Dans des jeux comme la série des Elder Scrolls, Destiny, et des jeux de sport non liés à la NBA comme la série WWE 2K, les chevelures noires ont l’air d’avoir été pensées après coup tellement le nombre d’options est ridiculement restreint, si tant est qu’il y en ait. Tant pis pour les joueurs noirs qui recherchent autre chose que des tresses africaines, des dreads ou un afro, sauf s’ils veulent opter pour une boule à zéro passe-partout ou un crâne chauve.
« C’est soit quelque chose de très haut, bouffi et serré, soit des dreads étranges de succube », a dit Adams. « Il n’y a pas vraiment d’entre-deux où on peut voir ces trucs vraiment bien marcher, où on zoome et on obtient les textures et les choses qu’on aimerait voir sur ces personnages ».
Des jeux japonais sortis aux États-Unis, comme Monster Hunter: World de Capcom, sont encore pires : certains titres ignorent tout bonnement l’existence de cheveux texturés. Les joueurs de Monster Hunter: World n’ont pas pu avoir de chevelures noires dans le jeu jusqu’à la sortie d’une extension payante, presque deux ans après la sortie initiale.
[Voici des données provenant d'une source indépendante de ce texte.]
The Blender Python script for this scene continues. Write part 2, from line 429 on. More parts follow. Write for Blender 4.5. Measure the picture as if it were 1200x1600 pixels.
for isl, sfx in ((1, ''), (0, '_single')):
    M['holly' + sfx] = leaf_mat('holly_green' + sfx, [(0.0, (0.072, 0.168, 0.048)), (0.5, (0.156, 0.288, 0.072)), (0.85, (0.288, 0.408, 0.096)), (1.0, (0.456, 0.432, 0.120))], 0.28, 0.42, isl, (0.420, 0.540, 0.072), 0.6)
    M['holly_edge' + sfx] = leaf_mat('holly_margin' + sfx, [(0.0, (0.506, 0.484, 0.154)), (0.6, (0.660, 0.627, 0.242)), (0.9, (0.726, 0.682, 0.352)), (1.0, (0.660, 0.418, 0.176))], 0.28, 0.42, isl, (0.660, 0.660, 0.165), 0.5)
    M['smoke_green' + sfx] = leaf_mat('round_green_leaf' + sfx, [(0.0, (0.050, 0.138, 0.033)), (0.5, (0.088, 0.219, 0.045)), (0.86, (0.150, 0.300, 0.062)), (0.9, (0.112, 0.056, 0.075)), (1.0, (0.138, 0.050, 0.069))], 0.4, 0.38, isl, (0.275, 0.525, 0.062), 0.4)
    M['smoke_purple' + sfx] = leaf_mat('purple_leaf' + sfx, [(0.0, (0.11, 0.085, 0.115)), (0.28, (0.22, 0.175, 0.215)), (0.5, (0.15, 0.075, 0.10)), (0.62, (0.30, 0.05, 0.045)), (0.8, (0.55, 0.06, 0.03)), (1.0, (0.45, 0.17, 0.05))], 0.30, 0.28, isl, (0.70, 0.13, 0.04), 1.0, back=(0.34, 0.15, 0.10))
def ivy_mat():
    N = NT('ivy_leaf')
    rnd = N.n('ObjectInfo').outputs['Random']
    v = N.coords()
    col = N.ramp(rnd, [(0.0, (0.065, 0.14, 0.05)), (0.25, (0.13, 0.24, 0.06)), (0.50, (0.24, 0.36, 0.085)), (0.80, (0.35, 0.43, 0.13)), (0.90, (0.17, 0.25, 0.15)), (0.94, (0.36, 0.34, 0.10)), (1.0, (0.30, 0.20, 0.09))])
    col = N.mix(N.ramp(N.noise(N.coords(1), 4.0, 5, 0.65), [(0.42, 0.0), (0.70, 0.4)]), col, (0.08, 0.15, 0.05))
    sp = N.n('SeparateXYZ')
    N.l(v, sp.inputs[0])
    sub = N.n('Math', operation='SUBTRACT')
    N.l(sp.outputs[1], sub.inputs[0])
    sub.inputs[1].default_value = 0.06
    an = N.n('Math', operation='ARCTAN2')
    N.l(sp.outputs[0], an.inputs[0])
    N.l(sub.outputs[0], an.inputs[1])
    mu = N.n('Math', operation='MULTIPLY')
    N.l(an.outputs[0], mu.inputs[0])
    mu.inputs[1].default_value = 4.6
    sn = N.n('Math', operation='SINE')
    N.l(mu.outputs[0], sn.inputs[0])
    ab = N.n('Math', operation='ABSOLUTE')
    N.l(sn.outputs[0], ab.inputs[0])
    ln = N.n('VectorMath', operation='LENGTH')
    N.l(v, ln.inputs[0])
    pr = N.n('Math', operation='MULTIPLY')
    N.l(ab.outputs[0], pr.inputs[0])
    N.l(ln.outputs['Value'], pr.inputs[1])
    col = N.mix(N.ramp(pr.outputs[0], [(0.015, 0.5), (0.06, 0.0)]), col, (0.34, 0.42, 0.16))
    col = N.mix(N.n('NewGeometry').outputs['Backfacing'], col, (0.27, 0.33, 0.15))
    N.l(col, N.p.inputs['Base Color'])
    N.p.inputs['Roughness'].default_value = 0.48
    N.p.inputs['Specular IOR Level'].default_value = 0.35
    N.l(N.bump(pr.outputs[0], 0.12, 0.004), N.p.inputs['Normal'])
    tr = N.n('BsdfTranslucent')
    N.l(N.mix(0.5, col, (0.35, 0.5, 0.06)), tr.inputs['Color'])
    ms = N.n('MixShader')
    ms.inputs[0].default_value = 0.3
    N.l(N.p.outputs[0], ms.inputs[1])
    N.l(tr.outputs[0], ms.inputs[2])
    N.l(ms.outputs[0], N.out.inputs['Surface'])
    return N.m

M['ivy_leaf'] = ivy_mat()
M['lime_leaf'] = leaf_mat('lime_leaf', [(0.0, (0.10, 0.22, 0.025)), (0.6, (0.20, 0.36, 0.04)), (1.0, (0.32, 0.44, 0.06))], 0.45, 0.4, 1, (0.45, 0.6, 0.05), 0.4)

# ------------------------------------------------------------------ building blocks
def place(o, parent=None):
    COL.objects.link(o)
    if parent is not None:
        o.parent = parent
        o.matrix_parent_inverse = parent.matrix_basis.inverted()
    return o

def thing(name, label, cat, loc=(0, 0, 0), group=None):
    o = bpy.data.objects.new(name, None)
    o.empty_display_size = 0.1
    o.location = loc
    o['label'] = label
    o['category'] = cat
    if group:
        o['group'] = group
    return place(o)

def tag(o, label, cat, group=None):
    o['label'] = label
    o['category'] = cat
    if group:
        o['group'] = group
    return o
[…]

« Je m’identifie depuis toujours aux mecs hétéros, blancs, bruns et d’âge mûr, parce que ce sont eux les protagonistes de ces histoires. » – Darke
Depuis des années, la communauté des moddeurs – les joueurs qui se chargent eux-mêmes d’ajouter de nouvelles textures, de nouveaux objets et d’autres modifications aux jeux qu’ils aiment – est devenue le moyen de facto de contourner cette absence de représentation. La moddeure Xmiramira est devenue célèbre pour ses créations qui donnent ces options aux joueurs de couleur. Mais pour plus de la moitié des gamers dans le monde qui jouent sur des plateformes fermées comme les consoles ou les smartphones, les mods ne sont pas une option.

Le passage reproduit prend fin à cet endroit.